Some cultural appropriation and exoticizing dress practices are obvious, like taking ceremonial Navajo headpieces out of context and casually commodifying them as fashion accessories, or donning glam Bindis at music festivals as though they were just another makeup look; the latter prompted South Asian women to take to social media with a #ReclaimtheBindi campaign. Others are less so.
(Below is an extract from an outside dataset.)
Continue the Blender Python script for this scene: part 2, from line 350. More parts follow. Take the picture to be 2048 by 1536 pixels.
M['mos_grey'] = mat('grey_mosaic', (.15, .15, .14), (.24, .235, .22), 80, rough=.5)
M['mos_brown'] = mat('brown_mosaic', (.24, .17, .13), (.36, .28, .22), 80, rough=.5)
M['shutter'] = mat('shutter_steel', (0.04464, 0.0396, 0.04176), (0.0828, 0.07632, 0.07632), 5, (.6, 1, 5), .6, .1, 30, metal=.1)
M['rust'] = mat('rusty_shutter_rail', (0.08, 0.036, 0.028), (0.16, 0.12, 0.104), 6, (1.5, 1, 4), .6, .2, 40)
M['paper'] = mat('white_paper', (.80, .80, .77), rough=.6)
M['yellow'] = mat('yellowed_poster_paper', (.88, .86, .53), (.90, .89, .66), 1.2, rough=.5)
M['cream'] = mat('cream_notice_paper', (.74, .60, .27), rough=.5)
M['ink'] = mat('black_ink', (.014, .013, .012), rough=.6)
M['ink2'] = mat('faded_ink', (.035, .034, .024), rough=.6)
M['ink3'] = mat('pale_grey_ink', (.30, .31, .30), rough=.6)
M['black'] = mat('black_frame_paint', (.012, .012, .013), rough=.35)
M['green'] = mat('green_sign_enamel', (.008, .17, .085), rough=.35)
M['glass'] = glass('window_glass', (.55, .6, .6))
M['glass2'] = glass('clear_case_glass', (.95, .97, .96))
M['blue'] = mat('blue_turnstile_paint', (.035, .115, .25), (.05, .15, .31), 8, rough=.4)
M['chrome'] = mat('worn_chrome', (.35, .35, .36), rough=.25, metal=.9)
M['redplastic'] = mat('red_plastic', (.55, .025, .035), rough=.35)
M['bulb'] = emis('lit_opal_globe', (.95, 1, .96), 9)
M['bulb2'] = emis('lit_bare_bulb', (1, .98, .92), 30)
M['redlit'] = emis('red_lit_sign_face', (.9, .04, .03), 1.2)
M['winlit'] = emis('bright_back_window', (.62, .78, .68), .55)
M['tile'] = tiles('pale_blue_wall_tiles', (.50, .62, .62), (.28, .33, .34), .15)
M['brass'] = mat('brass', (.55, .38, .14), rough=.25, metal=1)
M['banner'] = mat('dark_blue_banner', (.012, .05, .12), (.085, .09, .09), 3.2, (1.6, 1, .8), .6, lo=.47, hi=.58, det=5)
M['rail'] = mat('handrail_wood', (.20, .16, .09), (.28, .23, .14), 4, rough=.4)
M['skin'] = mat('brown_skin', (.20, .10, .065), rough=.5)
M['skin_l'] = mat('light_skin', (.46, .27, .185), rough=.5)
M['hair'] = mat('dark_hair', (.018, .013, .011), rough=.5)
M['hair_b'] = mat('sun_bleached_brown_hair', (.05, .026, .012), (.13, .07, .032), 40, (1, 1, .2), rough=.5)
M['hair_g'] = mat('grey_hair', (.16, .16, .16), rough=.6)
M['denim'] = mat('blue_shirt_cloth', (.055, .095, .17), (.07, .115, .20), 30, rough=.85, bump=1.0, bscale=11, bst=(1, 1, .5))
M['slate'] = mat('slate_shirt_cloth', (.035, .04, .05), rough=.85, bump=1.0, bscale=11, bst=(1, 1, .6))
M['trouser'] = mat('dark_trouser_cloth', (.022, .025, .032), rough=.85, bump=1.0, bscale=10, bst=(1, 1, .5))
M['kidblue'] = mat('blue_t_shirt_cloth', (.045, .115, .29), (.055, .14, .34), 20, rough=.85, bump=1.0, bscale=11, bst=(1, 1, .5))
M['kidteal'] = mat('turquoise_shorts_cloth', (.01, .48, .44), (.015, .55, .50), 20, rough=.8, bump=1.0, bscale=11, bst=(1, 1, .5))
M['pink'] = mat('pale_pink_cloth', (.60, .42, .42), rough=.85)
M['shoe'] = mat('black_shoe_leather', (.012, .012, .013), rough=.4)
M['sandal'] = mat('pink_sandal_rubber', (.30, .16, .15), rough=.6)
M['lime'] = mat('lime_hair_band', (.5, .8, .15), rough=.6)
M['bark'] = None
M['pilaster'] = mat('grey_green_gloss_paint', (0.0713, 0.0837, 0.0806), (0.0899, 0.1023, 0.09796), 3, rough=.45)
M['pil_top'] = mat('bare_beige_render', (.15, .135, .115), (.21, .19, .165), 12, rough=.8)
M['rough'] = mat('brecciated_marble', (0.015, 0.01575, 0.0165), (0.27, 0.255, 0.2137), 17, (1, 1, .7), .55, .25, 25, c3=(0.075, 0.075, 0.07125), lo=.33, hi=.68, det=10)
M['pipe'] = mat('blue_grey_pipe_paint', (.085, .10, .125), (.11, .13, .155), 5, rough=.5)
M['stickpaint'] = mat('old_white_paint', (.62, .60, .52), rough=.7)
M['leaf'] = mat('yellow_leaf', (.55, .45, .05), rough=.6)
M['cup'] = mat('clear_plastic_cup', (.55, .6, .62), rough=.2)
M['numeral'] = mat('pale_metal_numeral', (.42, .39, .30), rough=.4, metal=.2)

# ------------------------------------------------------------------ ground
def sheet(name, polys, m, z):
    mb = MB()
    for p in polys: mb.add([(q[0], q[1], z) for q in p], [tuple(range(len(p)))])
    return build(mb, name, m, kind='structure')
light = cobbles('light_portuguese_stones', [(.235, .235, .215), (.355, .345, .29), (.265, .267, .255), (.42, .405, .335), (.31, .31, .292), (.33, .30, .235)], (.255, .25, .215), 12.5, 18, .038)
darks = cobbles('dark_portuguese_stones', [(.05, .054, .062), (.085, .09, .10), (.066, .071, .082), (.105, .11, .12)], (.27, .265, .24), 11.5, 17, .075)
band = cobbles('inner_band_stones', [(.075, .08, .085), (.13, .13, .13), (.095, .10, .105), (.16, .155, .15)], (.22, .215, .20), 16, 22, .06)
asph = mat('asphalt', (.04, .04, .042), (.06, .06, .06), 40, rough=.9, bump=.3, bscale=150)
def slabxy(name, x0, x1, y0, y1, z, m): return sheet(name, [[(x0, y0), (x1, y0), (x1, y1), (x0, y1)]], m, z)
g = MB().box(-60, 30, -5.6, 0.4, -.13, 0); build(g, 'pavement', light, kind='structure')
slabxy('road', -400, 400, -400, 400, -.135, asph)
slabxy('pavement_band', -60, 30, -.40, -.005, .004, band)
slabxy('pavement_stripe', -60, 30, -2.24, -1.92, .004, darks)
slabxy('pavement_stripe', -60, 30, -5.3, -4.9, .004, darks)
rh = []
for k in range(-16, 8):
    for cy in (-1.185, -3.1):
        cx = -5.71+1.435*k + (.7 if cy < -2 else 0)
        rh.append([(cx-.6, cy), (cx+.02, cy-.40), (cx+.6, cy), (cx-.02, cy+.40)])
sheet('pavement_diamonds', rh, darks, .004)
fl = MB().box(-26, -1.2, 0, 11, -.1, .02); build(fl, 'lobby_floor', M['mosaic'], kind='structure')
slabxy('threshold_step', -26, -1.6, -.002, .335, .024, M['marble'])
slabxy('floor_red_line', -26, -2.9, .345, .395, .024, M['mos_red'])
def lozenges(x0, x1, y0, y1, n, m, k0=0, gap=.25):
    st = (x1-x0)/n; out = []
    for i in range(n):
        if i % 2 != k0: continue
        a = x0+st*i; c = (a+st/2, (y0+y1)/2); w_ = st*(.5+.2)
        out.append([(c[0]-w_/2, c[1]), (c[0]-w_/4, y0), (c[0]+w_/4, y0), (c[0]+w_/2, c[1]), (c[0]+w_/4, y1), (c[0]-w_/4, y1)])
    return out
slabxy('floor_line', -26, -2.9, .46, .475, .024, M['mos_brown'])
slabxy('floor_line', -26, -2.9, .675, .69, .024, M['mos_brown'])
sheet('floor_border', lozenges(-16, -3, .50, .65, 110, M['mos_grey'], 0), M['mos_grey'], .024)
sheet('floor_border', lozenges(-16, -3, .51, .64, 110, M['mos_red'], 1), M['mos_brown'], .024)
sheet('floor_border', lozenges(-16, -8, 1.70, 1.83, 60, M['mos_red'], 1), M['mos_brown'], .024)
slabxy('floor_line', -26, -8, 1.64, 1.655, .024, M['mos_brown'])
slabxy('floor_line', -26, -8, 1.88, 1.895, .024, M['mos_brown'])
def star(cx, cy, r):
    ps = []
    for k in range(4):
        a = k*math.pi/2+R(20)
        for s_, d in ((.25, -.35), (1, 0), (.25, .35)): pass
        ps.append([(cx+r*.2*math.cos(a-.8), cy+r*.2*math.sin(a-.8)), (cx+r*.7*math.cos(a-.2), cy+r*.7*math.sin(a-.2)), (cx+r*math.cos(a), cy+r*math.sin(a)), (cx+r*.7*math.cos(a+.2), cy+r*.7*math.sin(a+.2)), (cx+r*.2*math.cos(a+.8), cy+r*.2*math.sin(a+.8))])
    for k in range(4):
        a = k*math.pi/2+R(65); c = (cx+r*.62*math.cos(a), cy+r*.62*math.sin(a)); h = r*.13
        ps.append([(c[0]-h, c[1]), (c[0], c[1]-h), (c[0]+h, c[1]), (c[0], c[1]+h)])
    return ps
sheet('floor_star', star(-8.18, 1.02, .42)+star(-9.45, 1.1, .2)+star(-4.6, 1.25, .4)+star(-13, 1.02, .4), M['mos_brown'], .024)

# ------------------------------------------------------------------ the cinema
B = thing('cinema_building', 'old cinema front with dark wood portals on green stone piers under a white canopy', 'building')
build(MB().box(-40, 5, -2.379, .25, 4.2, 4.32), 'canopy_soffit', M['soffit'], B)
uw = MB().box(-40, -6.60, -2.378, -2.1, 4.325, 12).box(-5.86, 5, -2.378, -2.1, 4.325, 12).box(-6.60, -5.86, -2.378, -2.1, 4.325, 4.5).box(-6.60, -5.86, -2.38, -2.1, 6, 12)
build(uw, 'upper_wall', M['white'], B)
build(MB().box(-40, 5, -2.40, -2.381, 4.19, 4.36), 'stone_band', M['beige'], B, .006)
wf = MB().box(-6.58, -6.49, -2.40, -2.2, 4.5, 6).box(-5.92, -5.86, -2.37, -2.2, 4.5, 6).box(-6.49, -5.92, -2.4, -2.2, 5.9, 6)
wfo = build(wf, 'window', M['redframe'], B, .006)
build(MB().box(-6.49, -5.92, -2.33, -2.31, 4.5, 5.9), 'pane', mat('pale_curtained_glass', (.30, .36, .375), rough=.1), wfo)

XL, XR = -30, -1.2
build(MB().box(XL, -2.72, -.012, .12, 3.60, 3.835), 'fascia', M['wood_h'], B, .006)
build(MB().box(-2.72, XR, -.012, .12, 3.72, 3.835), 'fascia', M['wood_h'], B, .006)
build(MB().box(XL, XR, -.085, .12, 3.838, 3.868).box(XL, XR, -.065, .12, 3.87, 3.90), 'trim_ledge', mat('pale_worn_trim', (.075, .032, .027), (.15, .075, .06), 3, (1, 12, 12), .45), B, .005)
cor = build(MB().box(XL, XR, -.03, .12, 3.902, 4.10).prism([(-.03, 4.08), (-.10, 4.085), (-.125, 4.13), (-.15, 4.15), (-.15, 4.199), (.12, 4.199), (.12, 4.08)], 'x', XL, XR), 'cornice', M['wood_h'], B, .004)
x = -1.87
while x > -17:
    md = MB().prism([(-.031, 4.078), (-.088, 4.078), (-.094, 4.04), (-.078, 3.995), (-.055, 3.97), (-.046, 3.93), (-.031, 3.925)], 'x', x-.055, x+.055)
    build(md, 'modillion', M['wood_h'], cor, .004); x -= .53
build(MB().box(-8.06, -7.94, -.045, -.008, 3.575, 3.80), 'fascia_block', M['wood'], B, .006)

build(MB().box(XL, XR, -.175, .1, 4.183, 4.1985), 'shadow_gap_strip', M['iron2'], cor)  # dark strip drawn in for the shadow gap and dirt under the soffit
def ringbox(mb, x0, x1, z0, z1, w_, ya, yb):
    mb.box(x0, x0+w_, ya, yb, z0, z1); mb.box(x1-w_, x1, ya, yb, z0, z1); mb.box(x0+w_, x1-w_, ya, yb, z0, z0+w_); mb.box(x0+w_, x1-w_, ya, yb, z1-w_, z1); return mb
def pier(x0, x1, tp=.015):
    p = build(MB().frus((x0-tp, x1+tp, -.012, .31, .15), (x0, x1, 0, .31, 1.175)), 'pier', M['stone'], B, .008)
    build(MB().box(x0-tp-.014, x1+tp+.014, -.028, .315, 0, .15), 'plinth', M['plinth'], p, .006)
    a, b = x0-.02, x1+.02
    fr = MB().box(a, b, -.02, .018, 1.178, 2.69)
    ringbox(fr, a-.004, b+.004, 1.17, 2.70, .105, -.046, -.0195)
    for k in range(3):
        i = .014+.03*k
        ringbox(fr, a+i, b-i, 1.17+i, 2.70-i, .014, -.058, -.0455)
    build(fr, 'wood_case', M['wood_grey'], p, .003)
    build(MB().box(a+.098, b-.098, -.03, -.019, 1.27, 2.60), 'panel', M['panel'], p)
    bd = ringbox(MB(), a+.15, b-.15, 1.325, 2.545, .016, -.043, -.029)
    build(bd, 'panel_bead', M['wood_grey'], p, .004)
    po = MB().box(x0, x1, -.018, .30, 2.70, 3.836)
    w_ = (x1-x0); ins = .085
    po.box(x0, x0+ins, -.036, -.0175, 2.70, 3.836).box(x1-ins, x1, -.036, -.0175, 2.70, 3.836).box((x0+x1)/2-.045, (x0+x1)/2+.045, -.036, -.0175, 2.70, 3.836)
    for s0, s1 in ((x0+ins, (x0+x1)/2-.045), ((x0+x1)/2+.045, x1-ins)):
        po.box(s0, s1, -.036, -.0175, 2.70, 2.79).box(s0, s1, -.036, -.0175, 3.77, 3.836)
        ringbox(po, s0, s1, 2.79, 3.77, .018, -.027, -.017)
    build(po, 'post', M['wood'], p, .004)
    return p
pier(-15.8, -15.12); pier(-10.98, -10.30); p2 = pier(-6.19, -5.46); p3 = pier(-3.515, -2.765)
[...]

Susan Scafidi, a Fordham law professor, wrote the book Who Owns Culture? and considers both the ownership and authenticity of cultural products through the American legal system and a general ethical framework. Fashion designers casually "ransack the world's closet for inspiration," as Scafidi puts it. The most helpful distinction was between exploitive, or colonialist, misappropriation (headdresses, et al.) and a cultural exchange that is beneficial to the source community. For example, Ralph Lauren's last spring collection, which explicitly referenced British colonial and Indian dress, is worth cringing at. The mash-up of khaki jodhpurs and other cargo-pocket safari separates with vivid jewel-tone silk blouses draped diagonally across the shoulder, sari-style, seemed glib, especially given the powerful negative historical associations of Imperial rule the juxtaposition evokes.

Unlike Lauren, Haitian-Italian designer Stella Jean was inspired by Indian regional costume tradition this fall, but filters her own exuberant sensibility through use of the decorative traditions of the Himalayas, with hand-painted maxi coats and pietra dura motifs – she slays no sacred cows except for the ironic kitsch ones emblazoned on a few skirts. The approach is more in keeping with Alexander McQueen being inspired by details in Indian royal costumes, or the ongoing collaborations that designers like Hermès, Isabel Marant and Dries Van Noten have in craftspeople communities across the sub-continent.

In something of a counterpart to the Metropolitan Museum's mammoth, cross-departmental China: Through The Looking Glass exhibition, the Victoria & Albert Museum is opening the India Festival this week – a series of exhibitions, events and digital initiatives celebrating and exploring the culture of South Asia to mark the 25th anniversary of the museum's Nehru Gallery and the Nehru Trust (for more information visit vam.ac.uk). The India Festival includes large-scale retrospectives like the Al Thani jewellery collection, demonstrating the culture's influence on European jewellery houses of the early 20th century such as Cartier and Boucheron. But the major area of focus is naturally India's material culture – namely, a history of innovative textile production, thousands of years of dyes, pioneering techniques and cotton and silk. These have significance, be they political, religious or cultural.

Thoughtful costuming in Indian Summers reflects this in subtle but significant ways that I appreciated all the more for having questioned the nature of my own appreciation. In one scene, a witness attempts to offhandedly dismiss the white cap worn by a man accused of attempted murder as merely the generic topi style, worn for centuries to shield the head from the sun. In fact, as the V&A's show details, the white cap made with Indian-spun cotton, called a khadi, became code for the self-reliance and nationalist movement, and at the time had a new meaning as a symbol of political defiance (as it did again last year when worn during India's election, not by Gandhi's Congress party but the insurgent AAP party). It was just a small prop, but a larger symbol of opposition and non-cooperation with Imperial domination that adds dimension to the show.

All the very proper English floral dresses do, too: according to the Berg Fashion Library, East India Company directors stationed there wore garments made from English or European fabric rather than homespun Indian cloth. That recalls the advent of chintz, a colourfast patterned cotton made for export to England by the East India Company in the late 16th century. "After many trials," Samuel Pepys wrote in his diary in September, 1663, "I bought my wife a chintz, that is, a painted Indian calico for her to line her new study, which is very pretty." But as the new television drama and museum show demonstrate, it's never just pretty. It's there to be understood.